*GOAL OF THE EXERCISE*.
Retype the lines from the first one in the records down to the line containing "stage floor height", counting both, and leave out any pictures.
>>>
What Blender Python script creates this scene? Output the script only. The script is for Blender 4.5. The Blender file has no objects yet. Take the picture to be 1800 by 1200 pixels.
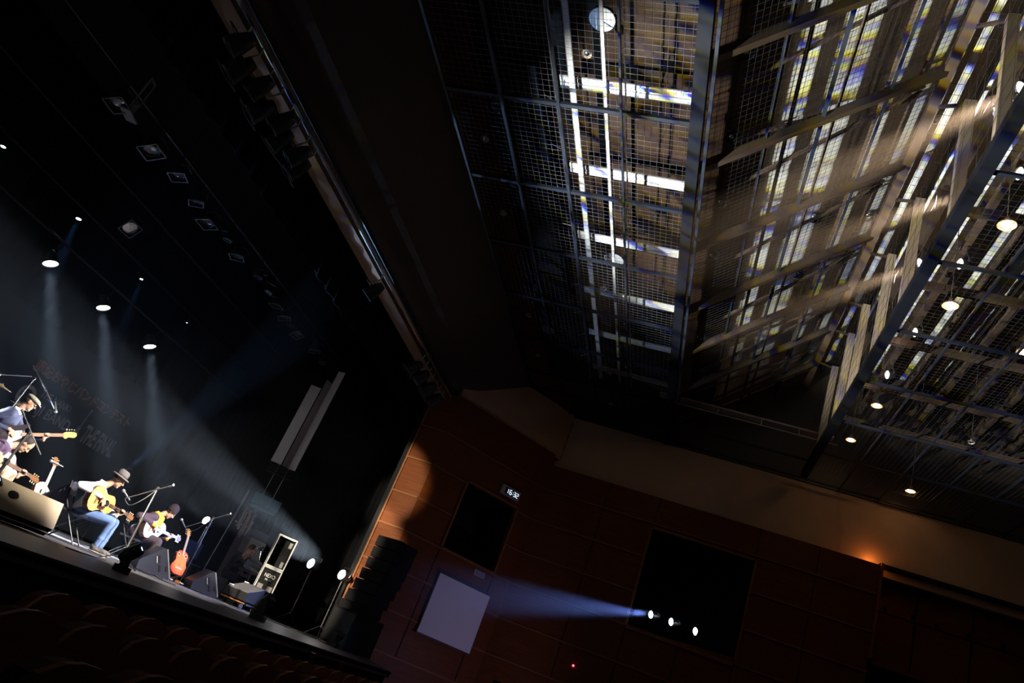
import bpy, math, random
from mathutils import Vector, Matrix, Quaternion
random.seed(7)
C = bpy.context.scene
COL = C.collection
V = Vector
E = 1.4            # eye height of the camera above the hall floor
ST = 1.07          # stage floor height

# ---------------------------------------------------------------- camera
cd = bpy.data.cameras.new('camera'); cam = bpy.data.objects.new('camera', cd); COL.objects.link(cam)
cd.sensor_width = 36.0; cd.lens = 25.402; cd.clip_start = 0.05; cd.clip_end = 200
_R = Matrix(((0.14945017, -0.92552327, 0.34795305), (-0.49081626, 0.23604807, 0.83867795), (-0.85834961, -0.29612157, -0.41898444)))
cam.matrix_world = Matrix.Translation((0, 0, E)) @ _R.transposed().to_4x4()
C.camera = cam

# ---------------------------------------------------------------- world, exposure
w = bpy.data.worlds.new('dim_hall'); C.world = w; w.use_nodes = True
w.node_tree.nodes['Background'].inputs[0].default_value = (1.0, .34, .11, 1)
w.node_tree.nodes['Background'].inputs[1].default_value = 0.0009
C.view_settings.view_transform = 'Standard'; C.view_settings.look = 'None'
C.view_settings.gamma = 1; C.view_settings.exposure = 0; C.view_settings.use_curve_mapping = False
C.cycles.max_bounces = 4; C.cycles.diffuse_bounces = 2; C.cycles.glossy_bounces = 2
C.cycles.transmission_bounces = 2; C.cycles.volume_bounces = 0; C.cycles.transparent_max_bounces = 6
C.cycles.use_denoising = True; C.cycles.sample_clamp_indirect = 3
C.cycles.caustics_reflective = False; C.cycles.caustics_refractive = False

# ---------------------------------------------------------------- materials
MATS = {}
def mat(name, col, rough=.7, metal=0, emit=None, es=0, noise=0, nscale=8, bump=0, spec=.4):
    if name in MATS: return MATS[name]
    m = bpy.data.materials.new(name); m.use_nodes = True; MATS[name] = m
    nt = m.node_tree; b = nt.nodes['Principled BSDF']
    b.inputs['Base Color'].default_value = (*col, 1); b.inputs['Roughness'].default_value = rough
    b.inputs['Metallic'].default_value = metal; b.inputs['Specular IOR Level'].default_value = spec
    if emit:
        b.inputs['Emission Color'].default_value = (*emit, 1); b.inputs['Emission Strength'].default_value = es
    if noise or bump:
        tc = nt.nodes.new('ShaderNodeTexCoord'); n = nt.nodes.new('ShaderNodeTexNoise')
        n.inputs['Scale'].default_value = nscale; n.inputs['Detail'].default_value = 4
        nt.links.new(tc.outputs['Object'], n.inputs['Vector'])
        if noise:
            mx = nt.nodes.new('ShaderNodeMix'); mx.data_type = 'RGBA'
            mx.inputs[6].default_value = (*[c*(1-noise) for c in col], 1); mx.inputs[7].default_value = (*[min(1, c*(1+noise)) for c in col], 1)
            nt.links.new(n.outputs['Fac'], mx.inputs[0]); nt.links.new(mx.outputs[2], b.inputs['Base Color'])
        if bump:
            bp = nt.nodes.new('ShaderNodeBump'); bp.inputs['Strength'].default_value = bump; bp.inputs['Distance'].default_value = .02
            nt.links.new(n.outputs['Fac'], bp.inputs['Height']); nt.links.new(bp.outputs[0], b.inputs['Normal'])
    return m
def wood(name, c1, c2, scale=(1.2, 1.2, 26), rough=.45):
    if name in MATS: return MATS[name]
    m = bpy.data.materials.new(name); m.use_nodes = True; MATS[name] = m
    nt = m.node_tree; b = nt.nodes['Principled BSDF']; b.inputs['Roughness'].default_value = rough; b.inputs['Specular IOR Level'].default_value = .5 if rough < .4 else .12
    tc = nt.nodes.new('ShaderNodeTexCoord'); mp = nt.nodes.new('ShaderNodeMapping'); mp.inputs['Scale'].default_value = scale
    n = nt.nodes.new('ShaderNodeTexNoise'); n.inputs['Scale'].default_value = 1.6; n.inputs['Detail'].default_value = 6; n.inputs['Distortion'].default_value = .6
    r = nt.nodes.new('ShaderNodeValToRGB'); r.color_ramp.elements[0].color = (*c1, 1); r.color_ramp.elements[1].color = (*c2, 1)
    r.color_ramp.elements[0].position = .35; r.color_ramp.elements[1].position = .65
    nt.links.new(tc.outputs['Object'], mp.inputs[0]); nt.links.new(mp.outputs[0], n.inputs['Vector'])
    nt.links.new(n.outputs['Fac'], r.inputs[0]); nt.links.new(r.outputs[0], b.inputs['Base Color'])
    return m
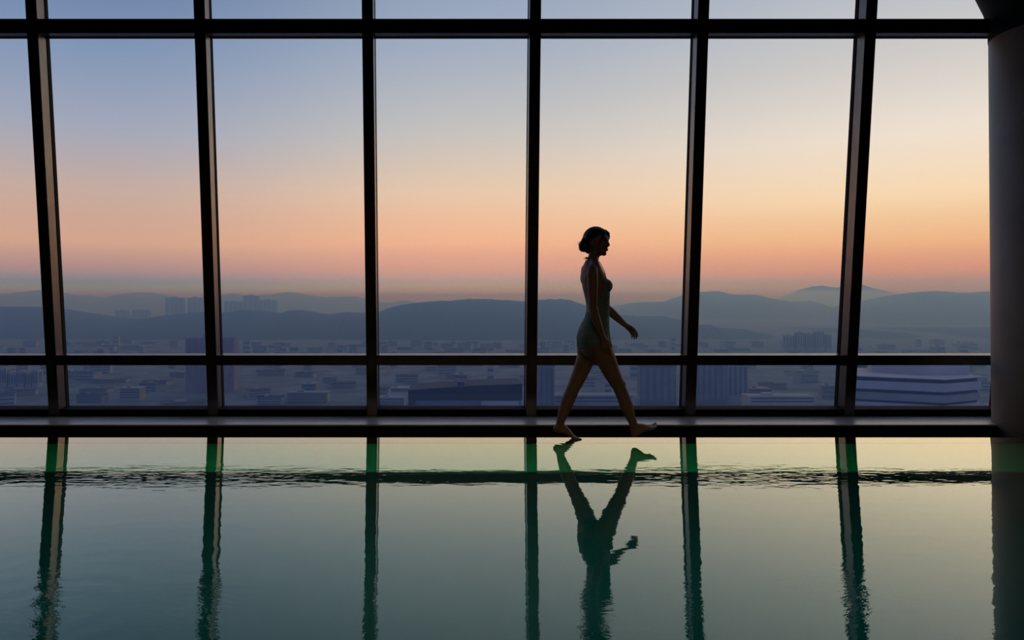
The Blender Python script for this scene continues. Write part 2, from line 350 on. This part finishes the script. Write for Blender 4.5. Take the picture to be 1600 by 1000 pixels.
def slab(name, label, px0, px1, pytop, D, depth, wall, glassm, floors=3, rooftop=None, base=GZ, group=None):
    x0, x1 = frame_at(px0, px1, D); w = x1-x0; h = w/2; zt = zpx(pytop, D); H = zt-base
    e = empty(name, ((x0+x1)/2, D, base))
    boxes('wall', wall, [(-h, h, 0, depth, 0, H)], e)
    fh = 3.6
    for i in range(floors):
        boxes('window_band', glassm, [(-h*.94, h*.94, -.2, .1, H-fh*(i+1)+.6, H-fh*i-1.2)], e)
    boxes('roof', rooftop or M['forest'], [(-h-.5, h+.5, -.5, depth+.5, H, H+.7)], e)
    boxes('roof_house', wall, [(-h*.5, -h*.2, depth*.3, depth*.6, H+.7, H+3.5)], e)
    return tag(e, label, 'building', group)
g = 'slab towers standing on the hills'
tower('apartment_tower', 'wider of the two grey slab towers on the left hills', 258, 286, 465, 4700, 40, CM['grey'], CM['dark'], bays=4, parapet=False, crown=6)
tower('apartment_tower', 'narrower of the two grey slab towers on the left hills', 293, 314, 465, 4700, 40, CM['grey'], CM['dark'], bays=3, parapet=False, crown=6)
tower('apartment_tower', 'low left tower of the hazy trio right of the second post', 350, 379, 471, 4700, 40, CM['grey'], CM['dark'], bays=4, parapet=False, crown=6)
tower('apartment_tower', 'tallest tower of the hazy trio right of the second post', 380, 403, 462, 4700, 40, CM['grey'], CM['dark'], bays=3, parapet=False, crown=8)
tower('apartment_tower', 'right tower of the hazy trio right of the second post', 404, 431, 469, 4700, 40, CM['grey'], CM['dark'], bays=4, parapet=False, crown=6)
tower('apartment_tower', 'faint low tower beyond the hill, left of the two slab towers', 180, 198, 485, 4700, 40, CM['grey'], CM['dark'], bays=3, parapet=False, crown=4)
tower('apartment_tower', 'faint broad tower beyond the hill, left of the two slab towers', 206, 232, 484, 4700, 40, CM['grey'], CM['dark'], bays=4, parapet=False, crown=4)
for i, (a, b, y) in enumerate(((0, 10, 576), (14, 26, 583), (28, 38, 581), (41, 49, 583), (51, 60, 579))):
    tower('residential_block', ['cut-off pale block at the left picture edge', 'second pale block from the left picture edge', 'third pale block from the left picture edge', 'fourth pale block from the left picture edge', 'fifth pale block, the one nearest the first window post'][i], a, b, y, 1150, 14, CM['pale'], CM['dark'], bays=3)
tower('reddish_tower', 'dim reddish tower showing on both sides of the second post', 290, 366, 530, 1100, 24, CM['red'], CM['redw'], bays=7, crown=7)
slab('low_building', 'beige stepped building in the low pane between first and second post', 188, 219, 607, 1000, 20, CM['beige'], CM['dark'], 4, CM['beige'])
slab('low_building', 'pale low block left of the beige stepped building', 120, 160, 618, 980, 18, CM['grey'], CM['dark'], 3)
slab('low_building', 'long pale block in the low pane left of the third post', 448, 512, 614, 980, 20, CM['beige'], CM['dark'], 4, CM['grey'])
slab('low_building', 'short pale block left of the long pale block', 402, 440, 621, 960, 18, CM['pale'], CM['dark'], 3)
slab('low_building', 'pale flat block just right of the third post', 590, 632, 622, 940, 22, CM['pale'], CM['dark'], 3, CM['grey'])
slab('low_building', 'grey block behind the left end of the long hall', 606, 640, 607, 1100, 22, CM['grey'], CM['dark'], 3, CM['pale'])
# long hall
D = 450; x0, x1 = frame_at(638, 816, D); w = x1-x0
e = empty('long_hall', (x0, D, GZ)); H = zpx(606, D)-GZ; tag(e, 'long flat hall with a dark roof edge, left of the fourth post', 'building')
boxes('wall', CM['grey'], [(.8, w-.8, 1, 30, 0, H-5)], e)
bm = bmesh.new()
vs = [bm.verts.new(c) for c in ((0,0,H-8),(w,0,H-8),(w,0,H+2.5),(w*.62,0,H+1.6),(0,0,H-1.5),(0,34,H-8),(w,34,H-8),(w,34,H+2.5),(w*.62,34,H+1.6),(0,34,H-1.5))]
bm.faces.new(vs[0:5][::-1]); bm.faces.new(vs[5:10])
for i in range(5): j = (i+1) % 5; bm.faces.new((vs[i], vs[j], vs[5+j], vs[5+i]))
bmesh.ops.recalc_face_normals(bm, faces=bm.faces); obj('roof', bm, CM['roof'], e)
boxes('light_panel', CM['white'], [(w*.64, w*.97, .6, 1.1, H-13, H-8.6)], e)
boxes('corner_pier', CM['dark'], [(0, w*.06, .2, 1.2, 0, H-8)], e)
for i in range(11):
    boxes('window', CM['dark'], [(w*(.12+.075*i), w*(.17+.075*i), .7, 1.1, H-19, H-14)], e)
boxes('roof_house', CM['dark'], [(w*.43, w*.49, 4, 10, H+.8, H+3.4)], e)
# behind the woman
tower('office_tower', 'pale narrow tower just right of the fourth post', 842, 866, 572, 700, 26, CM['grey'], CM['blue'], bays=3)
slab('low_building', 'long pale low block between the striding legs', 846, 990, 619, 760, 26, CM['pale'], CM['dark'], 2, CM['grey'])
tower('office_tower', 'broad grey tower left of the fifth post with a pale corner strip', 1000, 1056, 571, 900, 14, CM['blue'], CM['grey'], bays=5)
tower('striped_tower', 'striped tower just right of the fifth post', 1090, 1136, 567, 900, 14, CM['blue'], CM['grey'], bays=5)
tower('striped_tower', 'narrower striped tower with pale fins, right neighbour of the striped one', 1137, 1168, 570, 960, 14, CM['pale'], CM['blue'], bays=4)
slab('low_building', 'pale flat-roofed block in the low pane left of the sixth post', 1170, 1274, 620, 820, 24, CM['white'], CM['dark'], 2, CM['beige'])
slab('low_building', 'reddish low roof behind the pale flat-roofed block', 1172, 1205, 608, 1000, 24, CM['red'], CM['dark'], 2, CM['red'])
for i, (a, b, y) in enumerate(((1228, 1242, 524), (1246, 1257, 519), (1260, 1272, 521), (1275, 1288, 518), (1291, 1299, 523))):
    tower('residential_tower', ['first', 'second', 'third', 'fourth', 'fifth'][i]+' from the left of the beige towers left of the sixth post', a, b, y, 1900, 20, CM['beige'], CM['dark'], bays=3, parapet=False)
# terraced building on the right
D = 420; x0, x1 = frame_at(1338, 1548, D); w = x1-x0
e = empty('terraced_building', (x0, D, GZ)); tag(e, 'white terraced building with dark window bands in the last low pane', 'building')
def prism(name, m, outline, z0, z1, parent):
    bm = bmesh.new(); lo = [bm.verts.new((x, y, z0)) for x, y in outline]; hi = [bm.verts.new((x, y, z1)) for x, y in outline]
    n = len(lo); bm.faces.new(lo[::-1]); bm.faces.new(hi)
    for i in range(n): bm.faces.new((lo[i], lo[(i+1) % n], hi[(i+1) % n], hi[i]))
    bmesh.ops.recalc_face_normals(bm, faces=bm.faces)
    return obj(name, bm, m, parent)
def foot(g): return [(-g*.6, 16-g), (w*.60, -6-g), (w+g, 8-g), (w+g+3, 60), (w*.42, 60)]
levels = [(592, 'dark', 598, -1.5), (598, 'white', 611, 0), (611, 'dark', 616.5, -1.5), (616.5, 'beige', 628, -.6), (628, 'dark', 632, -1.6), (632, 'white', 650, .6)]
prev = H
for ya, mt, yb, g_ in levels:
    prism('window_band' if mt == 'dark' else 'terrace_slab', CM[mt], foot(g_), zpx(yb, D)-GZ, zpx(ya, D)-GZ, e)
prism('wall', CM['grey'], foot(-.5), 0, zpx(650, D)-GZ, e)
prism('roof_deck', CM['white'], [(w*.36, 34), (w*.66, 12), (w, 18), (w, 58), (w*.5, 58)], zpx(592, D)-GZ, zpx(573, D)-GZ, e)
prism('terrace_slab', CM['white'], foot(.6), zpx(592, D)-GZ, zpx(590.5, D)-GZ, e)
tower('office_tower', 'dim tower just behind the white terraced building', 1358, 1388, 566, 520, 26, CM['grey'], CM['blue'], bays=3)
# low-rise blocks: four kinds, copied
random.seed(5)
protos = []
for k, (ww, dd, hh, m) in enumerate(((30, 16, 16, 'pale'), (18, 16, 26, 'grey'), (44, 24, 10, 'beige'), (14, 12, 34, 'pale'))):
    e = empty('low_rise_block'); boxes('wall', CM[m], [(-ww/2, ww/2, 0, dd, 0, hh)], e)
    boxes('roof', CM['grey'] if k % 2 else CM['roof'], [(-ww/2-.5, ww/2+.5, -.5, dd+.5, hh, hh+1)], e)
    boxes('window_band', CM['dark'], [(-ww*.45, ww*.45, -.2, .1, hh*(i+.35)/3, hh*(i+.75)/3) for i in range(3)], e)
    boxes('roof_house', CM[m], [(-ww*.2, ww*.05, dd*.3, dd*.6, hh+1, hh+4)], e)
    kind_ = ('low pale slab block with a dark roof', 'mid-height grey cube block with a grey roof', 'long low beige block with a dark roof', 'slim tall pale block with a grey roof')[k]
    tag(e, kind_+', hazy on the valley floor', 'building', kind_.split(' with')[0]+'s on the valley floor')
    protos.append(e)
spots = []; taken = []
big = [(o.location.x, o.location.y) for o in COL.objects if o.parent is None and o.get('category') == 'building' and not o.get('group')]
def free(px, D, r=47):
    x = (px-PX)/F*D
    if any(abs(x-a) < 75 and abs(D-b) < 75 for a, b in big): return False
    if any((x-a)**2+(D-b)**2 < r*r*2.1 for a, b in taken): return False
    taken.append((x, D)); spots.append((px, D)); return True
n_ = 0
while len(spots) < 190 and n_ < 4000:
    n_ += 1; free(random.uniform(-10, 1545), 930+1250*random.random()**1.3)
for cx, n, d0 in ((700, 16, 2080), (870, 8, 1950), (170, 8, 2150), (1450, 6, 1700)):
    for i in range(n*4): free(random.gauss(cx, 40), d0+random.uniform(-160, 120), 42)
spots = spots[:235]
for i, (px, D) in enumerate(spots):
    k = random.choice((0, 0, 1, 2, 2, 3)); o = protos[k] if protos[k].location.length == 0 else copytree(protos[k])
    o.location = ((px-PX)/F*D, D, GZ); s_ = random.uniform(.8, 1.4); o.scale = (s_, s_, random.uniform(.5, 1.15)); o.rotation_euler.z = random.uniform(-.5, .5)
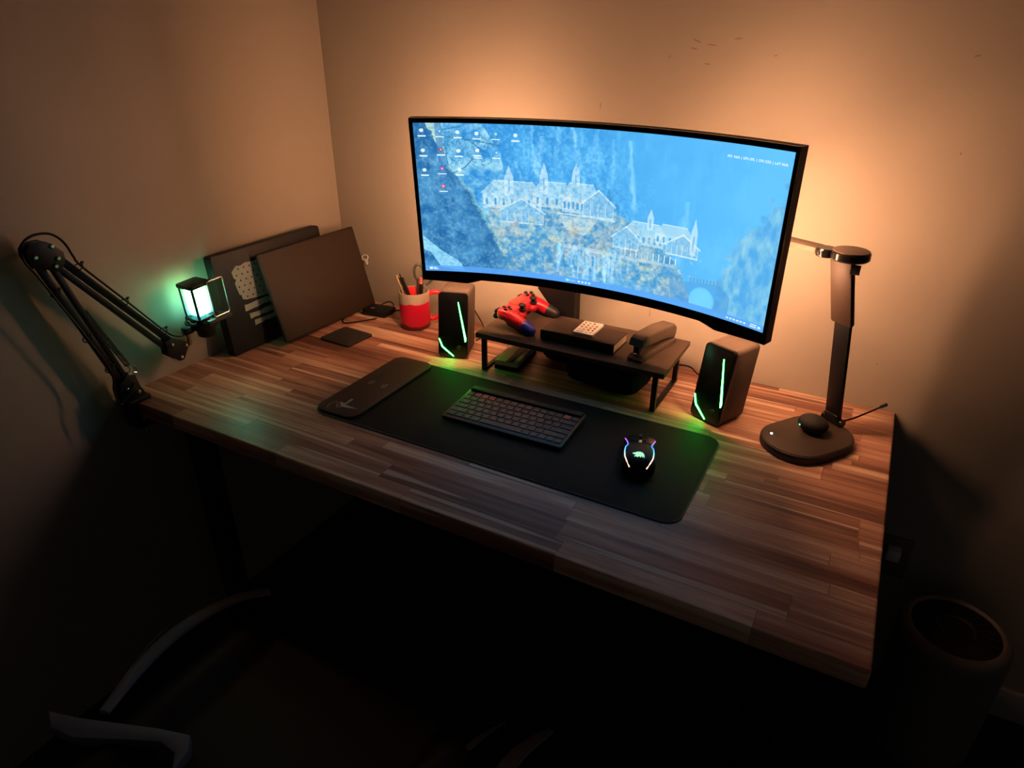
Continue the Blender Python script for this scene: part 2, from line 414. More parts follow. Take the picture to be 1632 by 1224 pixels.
<<<
*SOLUTION FOR THIS PROBLEM*.
What Blender Python script creates this scene? Output the script only. The script is for Blender 4.5. The Blender file has no objects yet. Take the picture to be 1800 by 1200 pixels.
import bpy, math, random
from mathutils import Vector, Matrix, Quaternion
random.seed(7)
C = bpy.context.scene
COL = C.collection
V = Vector
E = 1.4            # eye height of the camera above the hall floor
ST = 1.07          # stage floor height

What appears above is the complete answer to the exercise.